They say that material desires are never-ending. No matter how badly you want something, as soon as you get it you’ll just find something else that you just “have to have,” and you will never fill that void you’re trying so desperately to fill by going out and buying more useless tchotchkes.

Codswollop! Balderdash!

In my experience, I’ve found that in almost every case, buying something I want really does noticeably and measurably improve my overall quality of life. In a sense it fills me with a feeling of contentment. I’m sure that’s not the case for everyone, but it really is for me.

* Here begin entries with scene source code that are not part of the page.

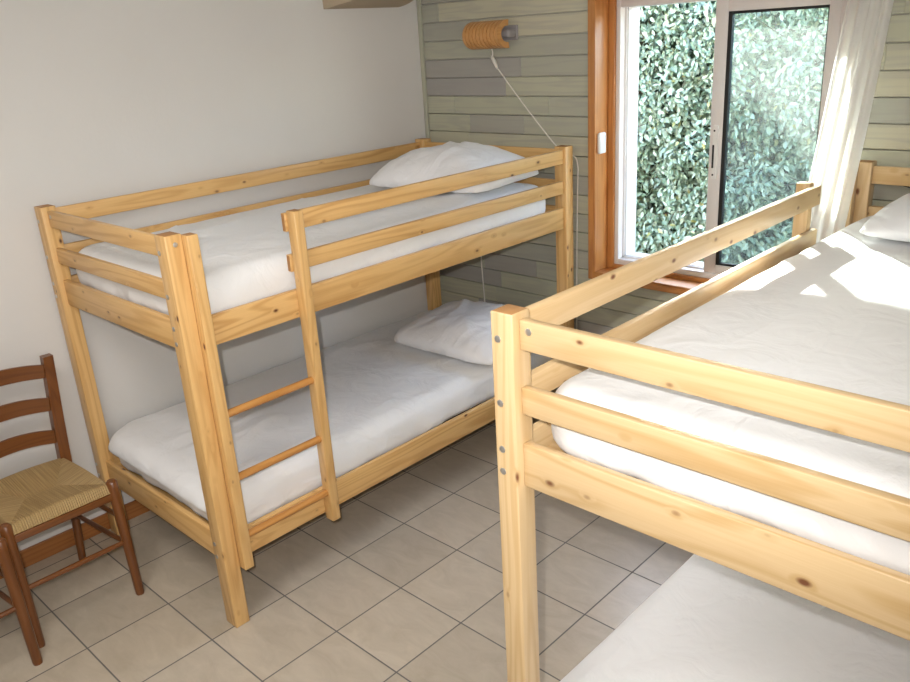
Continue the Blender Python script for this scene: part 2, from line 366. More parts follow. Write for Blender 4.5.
# ------------------------------------------------------------------ room
RX, RY, RZ = 4.5, -4.9, 2.5
def struct(o): return tag(o, kind='structure')
mb = MB(); mb.box(0, RY, -.1, RX, 0, 0, bev=0); struct(mb.build('floor', M['tiles']))
mb = MB(); mb.box(-.15, RY, RZ, RX+.15, .2, RZ+.15, bev=0); struct(mb.build('ceiling', M['ceiling']))
mb = MB(); mb.box(-.15, RY, -.1, 0, .2, RZ, bev=0); struct(mb.build('wall_left', M['plaster']))
mb = MB(); mb.box(RX, RY, -.1, RX+.15, .2, RZ, bev=0); struct(mb.build('wall_right', M['plaster']))
mb = MB(); mb.box(-.15, RY-.15, -.1, RX+.15, RY, RZ, bev=0); struct(mb.build('wall_front', M['plaster']))

# board-clad wall with the window opening
OX0, OX1, OZ0, OZ1 = 1.0925, 2.12, .800, 2.02
mb = MB()
PITCH = .0887; z0 = 1.948 - 22*PITCH
def plank_run(xa, xb, za, zb, seed):
    x = xa; rr = random.Random(seed); first = True
    while x < xb - 1e-4:
        L = rr.choice((.35, .6, .8, 1.0, 1.3)) * (rr.uniform(.3, 1) if first else 1); first = False
        xe = min(xb, x + L)
        if xb - xe < .06: xe = xb
        vs = mb.box(x, 0, za + .0015, xe, .022, zb - .0015, axis=0, bev=.0025, seg=1, tint=rr.random())
        x = xe
for r in range(0, 30):
    za = z0 + (r-1)*PITCH; zb = za + PITCH
    za = max(za, 0); zb = min(zb, RZ)
    if zb - za < .012: continue
    if zb <= OZ0 or za >= OZ1:
        plank_run(0, RX, za, zb, 100+r)
    else:
        plank_run(0, OX0-.013, za, zb, 300+r); plank_run(OX1+.013, RX, za, zb, 500+r)
        if za < OZ0 - .01: plank_run(OX0, OX1, za, OZ0-.013, 700+r)
        if zb > OZ1 + .01: plank_run(OX0, OX1, OZ1+.013, zb, 900+r)
struct(mb.build('wall_back', M['boards'], smooth=False))
mb = MB()
for a in ((0, .024, 0, OX0-.013, .20, RZ), (OX1+.013, .024, 0, RX, .20, RZ), (OX0-.013, .024, 0, OX1+.013, .20, OZ0-.013), (OX0-.013, .024, OZ1+.013, OX1+.013, .20, RZ)):
    mb.box(a[0], a[1], a[2], a[3], a[4], a[5], bev=0)
struct(mb.build('wall_back_core', M['outer']))
# corner strip, baseboards
mb = MB(); mb.box(.001, -.016, 0, .024, -.0005, RZ, axis=2, tint=.45); struct(mb.build('trim_1', M['boards']))
mb = MB(); mb.box(.0005, RY+.01, 0, .014, -.018, .075); struct(mb.build('baseboard_left', M['skirting']))
# casing round the window (front frame, reveal, stop)
mb = MB(); F = -.03; D = .07; w = .038
mb.box(OX0-w, F, OZ0-w, OX0-.012, -.0005, OZ1+w, axis=2, bev=.002); mb.box(OX1+.012, F, OZ0-w, OX1+w, -.0005, OZ1+w, axis=2, bev=.002)
mb.box(OX0-.012, F, OZ0-w, OX1+.012, -.0005, OZ0-.012, axis=0, bev=.002); mb.box(OX0-.012, F, OZ1+.012, OX1+.012, -.0005, OZ1+w, axis=0, bev=.002)
mb.box(OX0-.012, F, OZ0, OX0, .16, OZ1, axis=2, bev=.001); mb.box(OX1, F, OZ0, OX1+.012, .16, OZ1, axis=2, bev=.001)
mb.box(OX0-.012, F, OZ0-.012, OX1+.012, .16, OZ0, axis=0, bev=.001); mb.box(OX0-.012, F, OZ1, OX1+.012, .16, OZ1+.012, axis=0, bev=.001)
s = .034
mb.box(OX0, D, OZ0, OX0+s, .158, OZ1, axis=2); mb.box(OX1-s, D, OZ0, OX1, .158, OZ1, axis=2)
mb.box(OX0+s, D, OZ0, OX1-s, .158, OZ0+.020, axis=0); mb.box(OX0+s, D, OZ1-s, OX1-s, .158, OZ1, axis=0)
struct(mb.build('trim_2', M['casing'], smooth=True, angle=50))

# window: outer frame + sliding sash
win = struct(empty('window_1', (1.6, .08, .82)))
def wbox(name, m, par, *a, **k):
    o = box(name, m, None, *a, **k)
    o.parent = par; o.matrix_parent_inverse = Matrix.Translation(par.matrix_world.translation).inverted() if par else Matrix()
    return o
def keep(o, par):
    bpy.context.view_layer.update(); o.parent = par; o.matrix_parent_inverse = par.matrix_world.inverted(); return o
fx0, fx1, fz0, fz1 = OX0+s, OX1-s, OZ0+.020, OZ1-s
mb = MB()
t = .022
mb.box(fx0, .080, fz0, fx0+t, .235, fz1, axis=2); mb.box(fx1-t, .080, fz0, fx1, .235, fz1, axis=2)
mb.box(fx0+t, .080, fz0, fx1-t, .235, fz0+t+.004, axis=0); mb.box(fx0+t, .080, fz1-t-.012, fx1-t, .235, fz1, axis=0)
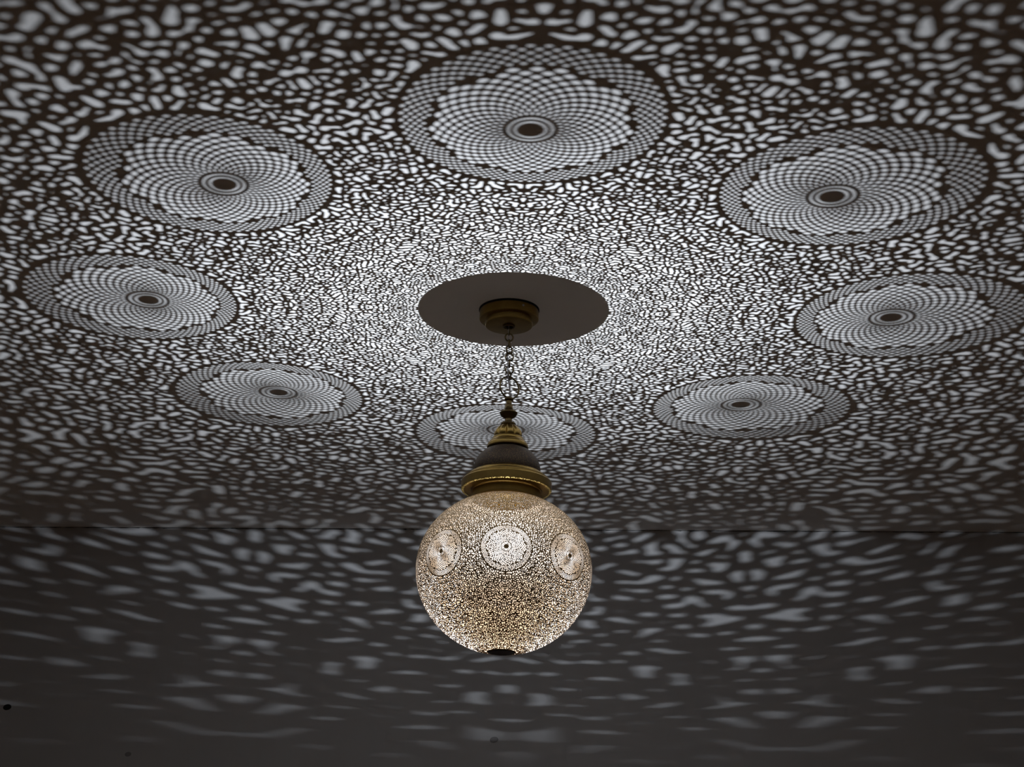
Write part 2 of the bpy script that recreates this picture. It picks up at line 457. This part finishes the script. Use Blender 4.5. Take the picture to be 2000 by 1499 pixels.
def fast_mesh(name, V, T, MI, mats, parent):
    me = bpy.data.meshes.new(name)
    me.vertices.add(len(V)); me.vertices.foreach_set('co', V.astype(np.float32).ravel())
    me.loops.add(T.size); me.loops.foreach_set('vertex_index', T.astype(np.int32).ravel())
    me.polygons.add(len(T)); me.polygons.foreach_set('loop_start', np.arange(0, T.size, 3, dtype=np.int32))
    for q in mats: me.materials.append(q)
    me.polygons.foreach_set('material_index', MI.astype(np.int32)); me.polygons.foreach_set('use_smooth', np.ones(len(T), bool))
    me.update(calc_edges=True)
    o = bpy.data.objects.new(name, me); C.objects.link(o); o.parent = parent
    return o

# ------------------------------------------------------------------ the lantern
lamp = bpy.data.objects.new('pendant_lamp', None); C.objects.link(lamp)
lamp.empty_display_size = .05
lamp.matrix_world = GM
lamp['label'] = 'round pierced brass globe lantern hanging on a chain from the ceiling'
lamp['category'] = 'lamp'
vo, tris, med = wedge()
V, T, MI = sheet(vo, tris[~med], [(s, g) for s in range(8) for g in (1, -1)])
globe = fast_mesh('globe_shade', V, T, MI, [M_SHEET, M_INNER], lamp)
globe['label'] = 'flattened brass globe pierced all over with small leaf and comma shaped openings'
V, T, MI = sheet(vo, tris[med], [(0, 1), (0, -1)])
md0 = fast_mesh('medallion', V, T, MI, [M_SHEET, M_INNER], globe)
for s in range(1, 8):
    o = md0.copy(); C.objects.link(o); o.parent = globe; o.rotation_euler = (0, 0, s*math.pi/4)
print('globe triangles', len(globe.data.polygons), 'medallion', len(md0.data.polygons))

# foot of the globe with the LED board inside
foot = lathe('foot_cap', [(.001, -.950), (.10, -.951), (.125, -.953), (.150, -.950), (.158, -.944), (.160, -.938), (.150, -.934), (.11, -.938), (.001, -.940)], M_FOOT, lamp, 64)
foot['label'] = 'small blackened round cap under the globe'
board = lathe('led_board', [(.001, -.940), (.062, -.940), (.062, -.928), (.03, -.927), (.001, -.927)], M_CHIP, foot, 40)
led.parent = lamp
led.matrix_parent_inverse = Matrix.Identity(4)
led.location = (-.01345*GR, .03362*GR, LEDZ*GR); led.rotation_euler = (math.pi, 0, 0)

# collar between globe and dome
neck = lathe('neck_ring', [(.397, .815), (.405, .825), (.405, .835), (.397, .842), (.397, .925), (.403, .930)], M_BRASS, lamp, 128)
rim = lathe('rim_flange', [(.403, .930), (.412, .928), (.418, .935), (.500, .940), (.520, .944), (.5242, .951), (.5242, 1.035), (.518, 1.047), (.500, 1.055),
    (.492, 1.062), (.490, 1.080), (.470, 1.092), (.455, 1.096), (.447, 1.108), (.440, 1.122), (.420, 1.132), (.408, 1.142), (.395, 1.152), (.20, 1.152), (.20, 1.10), (.40, 1.08), (.40, .93)], M_BRASS, lamp, 160)
rim['label'] = 'stepped brass flange with a broad flat underside'
lathe('inner_cover', [(.001, 1.0), (.39, 1.0), (.40, .93)], M_BRASSD, rim, 96)
dome = lathe('dome_cap', [(.380, 1.150), (.3875, 1.16), (.391, 1.19), (.388, 1.225), (.377, 1.27), (.360, 1.31), (.335, 1.352), (.301, 1.390), (.264, 1.420), (.224, 1.441), (.185, 1.453), (.150, 1.460), (.12, 1.464)], M_PATINA, lamp, 128)
dome['label'] = 'dark mottled bronze dome'
lathe('collar_moulding', [(.150, 1.455), (.160, 1.458), (.160, 1.470), (.152, 1.474), (.152, 1.490), (.200, 1.488), (.212, 1.474), (.220, 1.460), (.228, 1.454), (.236, 1.455), (.2415, 1.464), (.2425, 1.482), (.238, 1.502), (.226, 1.518), (.222, 1.520), (.222, 1.528), (.212, 1.540), (.205, 1.545),
    (.190, 1.556), (.186, 1.566), (.186, 1.578), (.176, 1.590), (.160, 1.598), (.12, 1.60)], M_BRASS, lamp, 112)
NL = 10
def flute(a, r, h):
    t = (h-1.598)/.152; c = abs(math.cos(NL*a/2+.6))
    return r*(1+.10*(1-(1-c)**2.2*1.6)*max(0, math.sin(math.pi*min(1, max(0, t*.80+.18)))))
flu = lathe('fluted_cup', [(.150, 1.592), (.153, 1.61), (.152, 1.63), (.148, 1.65), (.141, 1.672), (.131, 1.695), (.119, 1.715), (.105, 1.732), (.092, 1.744), (.08, 1.75)], M_BRASS, lamp, 200, flute, 60)
flu['label'] = 'brass cup worked with overlapping rounded petals'
fin = lathe('finial_stem', [(.06, 1.748), (.082, 1.750), (.089, 1.757), (.089, 1.768), (.083, 1.776), (.066, 1.781), (.050, 1.788), (.042, 1.796), (.041, 1.828), (.048, 1.836),
    (.062, 1.846), (.084, 1.862), (.096, 1.878), (.100, 1.893), (.104, 1.899), (.104, 1.908), (.099, 1.913), (.088, 1.919), (.074, 1.931), (.060, 1.948), (.050, 1.968), (.0445, 1.990), (.0445, 2.0),
    (.038, 2.008), (.034, 2.014), (.034, 2.052), (.03, 2.06)], M_BRASSD, lamp, 72)
knob = lathe('finial_knob', [(.03, 2.048)]+arc(0, 2.078, .054, -60, 60, 10, .032)+[(.02, 2.108)], M_BRASSD, fin, 48)
ring = torus('hanging_ring', .1345, .0105, M_BRASSD, lamp, 72, 14)
RZ = 2.226
ring.location = (0, 0, RZ*GR); ring.rotation_euler = (0, 0, math.radians(34))

# canopy at the ceiling (plumb, not leaning with the globe)
CTOP = 3.2030
inv = GM.inverted()
cx_, cy_ = -0.00606*S, 2.37182*S
def loc_of(p): return inv @ Vector(p)
canopy = lathe('ceiling_canopy', [(.3435, 0), (.352, -.022), (.355, -.030), (.3555, -.124), (.352, -.130), (.345, -.133), (.300, -.134), (.283, -.136), (.279, -.140), (.279, -.160), (.283, -.164), (.2865, -.166), (.2865, -.169), (.2835, -.172), (.2835, -.200), (.280, -.206), (.272, -.208), (.06, -.209), (.05, -.209)], M_BRASS, lamp, 128)
canopy.matrix_parent_inverse = Matrix.Identity(4)
canopy.matrix_basis = inv @ Matrix.Translation((cx_, cy_, CEIL))
canopy['label'] = 'two-step round brass ceiling rose'
lathe('gasket', [(.33, 0), (.363, 0), (.3635, -.012), (.357, -.022), (.345, -.024)], M_DARK, canopy, 128)
lathe('chain_collar', [(.075, -.207), (.077, -.217), (.070, -.228), (.060, -.230), (.052, -.224), (.049, -.210), (.049, -.15)], M_BRASSD, canopy, 48)
lathe('collar_hole', [(.001, -.160), (.049, -.160)], M_DARK, canopy, 32)
scr = lathe('set_screw', [(.001, 0), (.006, 0), (.0075, .006), (.013, .006), (.0135, 0), (.0135, -.012)], M_CORD, canopy, 20)
aa = math.radians(-62)
scr.matrix_basis = Matrix.Translation((.357*GR*math.cos(aa), .357*GR*math.sin(aa), -.068*GR)) @ Matrix.Rotation(aa, 4, 'Z') @ Matrix.Rotation(math.pi/2, 4, 'Y')

# chain: nine round links from the collar down to the ring
top = loc_of((cx_, cy_, CEIL-.209*GR)); bot = Vector((0, 0, (RZ+.1345)*GR))
d = top-bot
HL = [2.998, 2.926, 2.851, 2.772, 2.695, 2.607, 2.527, 2.449, 2.377]
RL = [24, 96, 8, 78, 42, 2, 92, -4, 74]
for i, (hz, rz) in enumerate(zip(HL, RL)):
    q = (hz-RZ-.1345)/(top.z/GR-RZ-.1345)
    lk = torus('chain_link', .0462, .0092, M_BRASSD, lamp, 28, 9, 1.06) if i == 0 else lk0.copy()
    if i == 0: lk0 = lk
    else: C.objects.link(lk); lk.parent = lamp
    lk.location = bot+d*q; lk.rotation_euler = (0, 0, math.radians(rz))
pts = []
for i in range(61):
    t = i/60; p = top.lerp(Vector((.006*GR, 0, 2.10*GR)), t)
    wv = math.sin(t*math.pi)*.6+.4
    p += Vector(((-.026*math.sin(math.pi*min(1, t*1.18))+.008*math.sin(t*15))*GR*wv, -.036*GR*math.cos(t*9+.4)*wv, 0)); pts.append(p)
cord = tube('power_cord', pts, .0085*GR, M_CORD, lamp)
cord['label'] = 'thin pale translucent cord threaded down the chain'

# ------------------------------------------------------------------ marks on the plaster
import random
rnd = random.Random(4)
def crack_strip():
    """ragged shrinkage gap where wall and ceiling meet"""
    V, Fc = [], []; x = -2.6; k = 0
    while x < 2.7:
        t = .0006+.0016*rnd.random()**2; g = 1 if rnd.random() < .9 else .3
        V += [(x, -.0012, CEIL-.0006), (x, -.0012, CEIL-.0006-t*g), (x, .001, CEIL-.0006-t*g)]
        if k: Fc += [(3*k-3, 3*k-2, 3*k+1, 3*k), (3*k-2, 3*k-1, 3*k+2, 3*k+1)]
        k += 1; x += .004+.02*rnd.random()
    return V, Fc
V, Fc = crack_strip()
mesh_obj('shrinkage_crack', V, Fc, M_DARK, wb, smooth=False)
def on_wall(px, py):
    d = F + R2*((px-1000)/FPX) - U2*((py-749.5)/FPX)
    # wall plane through (0, WALLY), turned by WSL
    n = Vector((-math.sin(WSL), math.cos(WSL), 0)); t = n.dot(Vector((0, WALLY, EYE))-Vector((0, 0, EYE)))/n.dot(d)
    p = Vector((0, 0, EYE))+t*d
    return (p.x*math.cos(WSL)+(p.y-WALLY)*math.sin(WSL), p.z)
def hole(px, py, r, mt, lab):
    x, z = on_wall(px, py); V = []; n = 20
    for k in range(n):
        a = 2*math.pi*k/n; q = r*(1+.12*math.sin(2*a+1)); V.append((x+q*1.15*math.cos(a), -.0016, z+q*math.sin(a)))
    for k in range(n):
        a = 2*math.pi*k/n; q = 1.2*r*(1+.12*math.sin(2*a+1)); V.append((x+q*1.15*math.cos(a), .0005, z+q*math.sin(a)))
    Fc = [tuple(range(n))]+[(k, (k+1) % n, n+(k+1) % n, n+k) for k in range(n)]
    o = mesh_obj('wall_plug', V, Fc, mt, wb, smooth=False); o['label'] = lab
M_PLUG = mat('filled_hole', (.30, .29, .29), .8)
hole(14, 1382, .0085, M_DARK, 'small black hole in the plaster at the far left')
hole(250, 1474, .0065, M_PLUG, 'small dull filled hole low on the left')
hole(965, 1446, .0085, M_PLUG, 'small dull filled hole below the lantern')
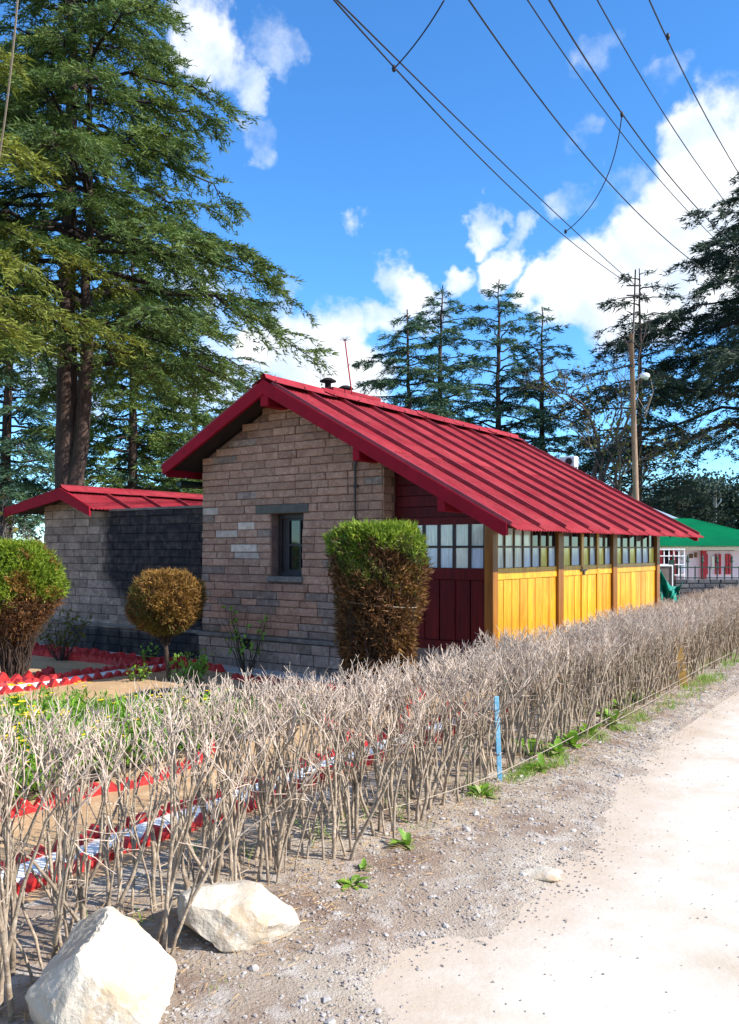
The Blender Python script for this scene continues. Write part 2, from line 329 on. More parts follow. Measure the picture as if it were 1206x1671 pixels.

I’m not talking about the big stuff. I don’t mean giant HDTVs, sports cars, and other frivilous junk. I’m talking about about the ordinary, commonplace, inconspicuous, arguably boring types of things. Typically, I am a pretty frugal guy and live relatively inexpenisvely, but here lately I’ve not been shy about going to the store and picking up these little trinkets that I come into contact with on a day-to-day basis. Sure, I want to save money as much as the next guy, but the way I see it, everything could go tits up at any moment, and it’s nice to know that I have a solid life foundation for when those days come and I’m looking for a way to support my livelihood. As they say, you need to make hay while the sun is shining.

I submit to you a sample list of items I’m talking about:

  • Gel wrist rests for my mouse and keyboard
  • An overhead range hood for my kitchen stove
  • Wireless chargers for my phone (one for my desk, one for my nightstand)
  • A large pack of tea towels for the kitchen
  • A butter dish
  • A napkin dispenser
  • Pasta canisters
  • Wooden ice cream sampling spoons
  • An egg basket for the fridge
  • A kitchen vegetable bin for holding potatos and onions
  • A kosher salt box

On their own, each of those purchases are arguably “not necessary” and serve only to slightly improve an admittedly small part of my life. But really, when you think about it, all the small stuff adds up to define your overall material quality of life. So really, each time I fix a small problem or improve some aspect I’m slowly chipping away at the rough edges. And once I solve a problem, I don’t long for something else — that particular itch gets scratched. That’s the feeling of contentment I mentioned earlier.

So while I appreciate the push for minimalism, and the Marie Kondo-ing of people’s lives, for me it’s about striking a balance between things that don’t improve your life, and things that do. Don’t keep junk around for the sake of keeping it around, but if it improves your life at all, for goodness sakes, don’t toss it out!